There is a significant portion of the California electorate who will never vote Republican in a Presidential election, who hold socially progressive cultural beliefs when it comes to racial and gender issues, and who can’t figure out why a place of such wealth and high taxes can’t seem to run anything well on a local level. They carry around their own bag of annoyances about how the state is run. Some grievances, such as homeless encampments in cities, can trigger more strong reactions, while others, such as overzealous equity pushes in public schools, bad roads, high taxes, or property crime, are mostly just accepted as part of the deal if you want to live in the state.

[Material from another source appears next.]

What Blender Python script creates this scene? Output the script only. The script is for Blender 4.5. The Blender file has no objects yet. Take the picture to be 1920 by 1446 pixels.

Catastrophic events like the fires in Los Angeles have a way of turning these annoyances into disillusionment. As Trump, Musk, and their army of right-wing online warriors have stepped up the attacks on Bass and Newsom, I’ve been struck by how little resistance they’ve encountered, whether from elected Democrats, media figures, or even liberal posters. There are some obvious reasons why this has happened—Musk owns a social-media company and many of the state’s more politically inclined residents seem to have.
When the fires come for us—and it is a question of when and how much, not if—how many of us will feel the narrative pull to turn all our separate grievances about potholes or schools or petty corruption into one grand story of failing liberal leadership?